- Instructions for the task
Transcribe only the lines from the line with "Reconstruct this image" through the line with "from mathutils import Matrix, Vector, noise", exactly, counting both of those lines as part of the stretch.

---------- Input rows ----------

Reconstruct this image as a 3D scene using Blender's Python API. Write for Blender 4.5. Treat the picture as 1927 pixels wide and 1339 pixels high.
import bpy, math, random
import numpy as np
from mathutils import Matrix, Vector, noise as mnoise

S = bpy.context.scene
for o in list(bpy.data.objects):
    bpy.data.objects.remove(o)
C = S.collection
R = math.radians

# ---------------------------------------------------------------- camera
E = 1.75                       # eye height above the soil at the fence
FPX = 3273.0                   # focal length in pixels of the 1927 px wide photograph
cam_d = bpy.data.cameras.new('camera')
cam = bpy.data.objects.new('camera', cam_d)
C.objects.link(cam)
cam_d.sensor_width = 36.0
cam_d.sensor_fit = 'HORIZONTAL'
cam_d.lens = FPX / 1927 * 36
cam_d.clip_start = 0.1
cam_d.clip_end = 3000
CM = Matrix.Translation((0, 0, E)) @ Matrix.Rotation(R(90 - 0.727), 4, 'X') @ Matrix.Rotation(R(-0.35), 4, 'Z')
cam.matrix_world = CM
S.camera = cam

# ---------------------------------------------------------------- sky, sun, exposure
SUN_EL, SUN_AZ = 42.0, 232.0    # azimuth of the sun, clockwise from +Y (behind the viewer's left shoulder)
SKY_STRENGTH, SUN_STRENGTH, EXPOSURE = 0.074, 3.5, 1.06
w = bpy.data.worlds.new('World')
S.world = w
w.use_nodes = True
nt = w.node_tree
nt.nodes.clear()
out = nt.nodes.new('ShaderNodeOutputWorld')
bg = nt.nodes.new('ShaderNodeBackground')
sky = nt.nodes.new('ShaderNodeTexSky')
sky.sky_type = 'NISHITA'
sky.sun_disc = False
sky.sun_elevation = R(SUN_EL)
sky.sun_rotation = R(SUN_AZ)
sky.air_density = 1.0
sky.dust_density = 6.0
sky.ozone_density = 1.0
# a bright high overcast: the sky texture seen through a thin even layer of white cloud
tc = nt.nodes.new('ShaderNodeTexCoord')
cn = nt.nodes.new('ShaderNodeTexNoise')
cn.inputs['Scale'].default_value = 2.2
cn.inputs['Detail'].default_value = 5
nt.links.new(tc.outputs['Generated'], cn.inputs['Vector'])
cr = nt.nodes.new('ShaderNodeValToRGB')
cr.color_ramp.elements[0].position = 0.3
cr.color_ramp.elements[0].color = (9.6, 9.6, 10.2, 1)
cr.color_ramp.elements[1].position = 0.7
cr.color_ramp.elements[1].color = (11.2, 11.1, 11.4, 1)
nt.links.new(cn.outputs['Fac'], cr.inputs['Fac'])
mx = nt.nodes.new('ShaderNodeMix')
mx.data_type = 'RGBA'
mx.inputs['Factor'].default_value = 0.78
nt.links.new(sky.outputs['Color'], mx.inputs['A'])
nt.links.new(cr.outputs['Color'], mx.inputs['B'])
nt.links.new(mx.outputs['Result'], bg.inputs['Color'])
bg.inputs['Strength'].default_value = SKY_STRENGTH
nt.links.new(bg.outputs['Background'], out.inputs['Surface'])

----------
---------- Input rows ----------

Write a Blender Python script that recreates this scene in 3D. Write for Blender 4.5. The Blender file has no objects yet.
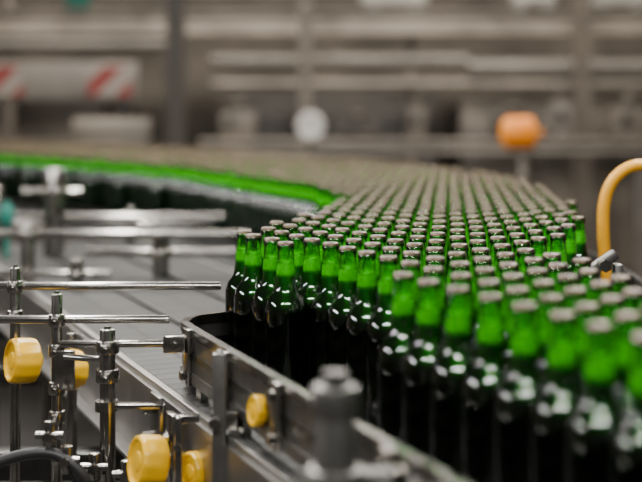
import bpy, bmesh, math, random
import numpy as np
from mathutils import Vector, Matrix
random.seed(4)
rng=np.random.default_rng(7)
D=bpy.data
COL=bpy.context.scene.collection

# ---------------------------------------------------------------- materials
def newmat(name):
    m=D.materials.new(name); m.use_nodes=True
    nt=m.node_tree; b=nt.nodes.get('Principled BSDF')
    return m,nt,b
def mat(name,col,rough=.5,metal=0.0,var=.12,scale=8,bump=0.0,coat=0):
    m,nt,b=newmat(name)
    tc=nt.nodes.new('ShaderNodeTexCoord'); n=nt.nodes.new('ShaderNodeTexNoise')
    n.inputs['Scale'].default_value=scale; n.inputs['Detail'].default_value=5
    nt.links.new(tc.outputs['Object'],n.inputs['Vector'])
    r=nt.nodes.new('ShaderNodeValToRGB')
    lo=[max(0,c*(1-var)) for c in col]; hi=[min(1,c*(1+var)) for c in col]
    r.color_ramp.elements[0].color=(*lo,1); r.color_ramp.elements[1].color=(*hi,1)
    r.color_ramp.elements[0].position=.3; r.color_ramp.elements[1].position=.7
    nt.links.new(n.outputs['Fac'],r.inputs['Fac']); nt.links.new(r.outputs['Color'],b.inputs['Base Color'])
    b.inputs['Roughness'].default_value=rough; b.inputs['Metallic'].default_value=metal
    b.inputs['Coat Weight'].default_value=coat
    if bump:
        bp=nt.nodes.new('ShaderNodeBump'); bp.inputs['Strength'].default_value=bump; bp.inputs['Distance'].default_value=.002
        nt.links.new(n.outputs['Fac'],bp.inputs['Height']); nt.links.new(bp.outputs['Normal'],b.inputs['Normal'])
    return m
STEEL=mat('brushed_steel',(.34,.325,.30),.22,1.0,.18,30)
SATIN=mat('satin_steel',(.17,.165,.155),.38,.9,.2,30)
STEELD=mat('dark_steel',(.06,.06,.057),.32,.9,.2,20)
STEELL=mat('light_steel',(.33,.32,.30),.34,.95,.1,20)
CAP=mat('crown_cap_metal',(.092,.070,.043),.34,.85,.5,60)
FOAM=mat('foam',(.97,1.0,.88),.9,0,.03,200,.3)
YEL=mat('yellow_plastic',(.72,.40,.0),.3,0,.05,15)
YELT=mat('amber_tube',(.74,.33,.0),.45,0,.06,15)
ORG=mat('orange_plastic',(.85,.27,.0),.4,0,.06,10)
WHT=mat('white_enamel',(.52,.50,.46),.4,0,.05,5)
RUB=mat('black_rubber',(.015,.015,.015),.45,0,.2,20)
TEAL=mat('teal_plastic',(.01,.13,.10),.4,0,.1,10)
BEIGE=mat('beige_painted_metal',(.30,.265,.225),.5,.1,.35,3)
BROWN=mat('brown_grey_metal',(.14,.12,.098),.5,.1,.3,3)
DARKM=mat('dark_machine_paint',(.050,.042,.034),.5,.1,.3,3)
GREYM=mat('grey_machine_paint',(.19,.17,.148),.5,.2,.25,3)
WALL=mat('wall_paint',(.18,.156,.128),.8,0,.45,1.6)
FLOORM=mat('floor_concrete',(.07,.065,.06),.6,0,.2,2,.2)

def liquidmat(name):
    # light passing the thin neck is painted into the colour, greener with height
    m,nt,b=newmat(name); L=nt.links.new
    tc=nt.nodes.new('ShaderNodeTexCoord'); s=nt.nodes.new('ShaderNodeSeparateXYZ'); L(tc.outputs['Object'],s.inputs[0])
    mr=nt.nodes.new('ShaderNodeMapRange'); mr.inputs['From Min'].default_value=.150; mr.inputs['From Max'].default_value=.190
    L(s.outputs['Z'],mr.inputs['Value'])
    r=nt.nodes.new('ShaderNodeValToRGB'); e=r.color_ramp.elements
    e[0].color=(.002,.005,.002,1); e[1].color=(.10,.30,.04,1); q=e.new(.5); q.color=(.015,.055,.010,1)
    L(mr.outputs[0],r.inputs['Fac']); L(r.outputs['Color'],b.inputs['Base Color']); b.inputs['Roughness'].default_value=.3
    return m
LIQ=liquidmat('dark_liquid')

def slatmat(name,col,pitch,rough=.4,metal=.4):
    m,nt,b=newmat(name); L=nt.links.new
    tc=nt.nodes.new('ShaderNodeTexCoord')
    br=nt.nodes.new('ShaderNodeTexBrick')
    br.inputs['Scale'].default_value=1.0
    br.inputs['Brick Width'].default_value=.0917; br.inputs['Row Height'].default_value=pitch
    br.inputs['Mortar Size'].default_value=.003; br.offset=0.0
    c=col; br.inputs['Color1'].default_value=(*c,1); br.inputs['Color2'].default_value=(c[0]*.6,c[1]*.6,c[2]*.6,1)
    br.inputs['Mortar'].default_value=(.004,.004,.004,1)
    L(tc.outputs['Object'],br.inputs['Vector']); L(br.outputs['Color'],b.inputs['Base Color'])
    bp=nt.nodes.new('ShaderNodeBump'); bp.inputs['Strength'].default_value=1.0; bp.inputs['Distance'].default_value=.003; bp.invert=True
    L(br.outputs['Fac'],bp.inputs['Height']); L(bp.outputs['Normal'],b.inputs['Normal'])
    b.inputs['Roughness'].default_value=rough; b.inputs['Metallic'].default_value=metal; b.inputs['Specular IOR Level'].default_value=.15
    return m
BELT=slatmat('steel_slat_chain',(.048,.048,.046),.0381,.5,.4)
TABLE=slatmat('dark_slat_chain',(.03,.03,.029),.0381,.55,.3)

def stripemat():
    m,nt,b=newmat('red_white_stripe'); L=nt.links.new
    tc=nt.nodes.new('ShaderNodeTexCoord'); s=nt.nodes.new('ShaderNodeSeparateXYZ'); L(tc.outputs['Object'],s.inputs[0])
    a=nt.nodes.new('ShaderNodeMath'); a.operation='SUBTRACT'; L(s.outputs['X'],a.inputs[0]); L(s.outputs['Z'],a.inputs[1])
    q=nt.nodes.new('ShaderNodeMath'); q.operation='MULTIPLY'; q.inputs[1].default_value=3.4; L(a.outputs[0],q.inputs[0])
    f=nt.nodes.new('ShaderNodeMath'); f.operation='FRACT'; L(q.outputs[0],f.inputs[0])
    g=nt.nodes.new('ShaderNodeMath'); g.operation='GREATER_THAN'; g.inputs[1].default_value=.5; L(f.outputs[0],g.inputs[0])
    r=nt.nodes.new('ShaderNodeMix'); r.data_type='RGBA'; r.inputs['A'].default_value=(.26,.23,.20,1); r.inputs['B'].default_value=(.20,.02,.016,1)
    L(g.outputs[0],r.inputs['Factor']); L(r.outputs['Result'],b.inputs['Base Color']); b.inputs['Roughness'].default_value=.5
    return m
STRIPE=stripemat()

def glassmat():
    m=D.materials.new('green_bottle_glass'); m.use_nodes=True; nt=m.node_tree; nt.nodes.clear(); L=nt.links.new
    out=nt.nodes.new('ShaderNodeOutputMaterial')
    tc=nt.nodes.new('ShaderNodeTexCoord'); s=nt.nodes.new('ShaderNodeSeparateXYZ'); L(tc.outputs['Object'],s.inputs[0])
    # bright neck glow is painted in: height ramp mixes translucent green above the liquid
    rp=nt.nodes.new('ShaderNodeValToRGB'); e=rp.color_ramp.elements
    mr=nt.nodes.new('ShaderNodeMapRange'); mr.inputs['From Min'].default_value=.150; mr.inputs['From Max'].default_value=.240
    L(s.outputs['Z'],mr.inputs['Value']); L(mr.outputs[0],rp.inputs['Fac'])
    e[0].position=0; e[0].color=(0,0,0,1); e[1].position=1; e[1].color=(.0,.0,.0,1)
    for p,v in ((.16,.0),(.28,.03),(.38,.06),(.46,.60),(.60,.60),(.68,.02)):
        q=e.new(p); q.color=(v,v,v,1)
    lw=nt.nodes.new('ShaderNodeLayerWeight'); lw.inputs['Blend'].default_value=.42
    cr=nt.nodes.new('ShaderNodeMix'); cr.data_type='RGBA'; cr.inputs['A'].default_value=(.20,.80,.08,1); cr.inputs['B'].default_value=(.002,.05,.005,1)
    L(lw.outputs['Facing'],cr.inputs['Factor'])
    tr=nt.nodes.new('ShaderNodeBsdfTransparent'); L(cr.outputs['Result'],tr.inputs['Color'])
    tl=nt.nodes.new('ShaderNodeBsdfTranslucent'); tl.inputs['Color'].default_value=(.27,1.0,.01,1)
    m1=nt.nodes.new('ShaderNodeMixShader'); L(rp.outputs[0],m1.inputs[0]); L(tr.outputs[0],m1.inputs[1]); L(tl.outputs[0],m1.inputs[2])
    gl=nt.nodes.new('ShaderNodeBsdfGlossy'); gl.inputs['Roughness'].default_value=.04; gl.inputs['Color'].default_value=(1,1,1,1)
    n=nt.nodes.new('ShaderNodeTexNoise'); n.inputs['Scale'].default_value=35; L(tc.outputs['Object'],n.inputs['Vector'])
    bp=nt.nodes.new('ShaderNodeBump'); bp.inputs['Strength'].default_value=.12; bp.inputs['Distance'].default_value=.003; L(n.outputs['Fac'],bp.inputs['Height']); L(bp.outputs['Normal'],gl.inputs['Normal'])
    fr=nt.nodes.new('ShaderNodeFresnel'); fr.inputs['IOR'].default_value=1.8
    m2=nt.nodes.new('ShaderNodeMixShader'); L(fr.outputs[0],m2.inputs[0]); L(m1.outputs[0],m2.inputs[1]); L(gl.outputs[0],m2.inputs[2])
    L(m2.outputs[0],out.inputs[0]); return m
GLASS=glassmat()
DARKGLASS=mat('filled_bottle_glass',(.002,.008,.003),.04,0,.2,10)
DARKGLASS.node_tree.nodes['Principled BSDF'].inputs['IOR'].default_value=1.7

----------

- Answer below
Reconstruct this image as a 3D scene using Blender's Python API. Write for Blender 4.5. Treat the picture as 1927 pixels wide and 1339 pixels high.
import bpy, math, random
import numpy as np
from mathutils import Matrix, Vector, noise as mnoise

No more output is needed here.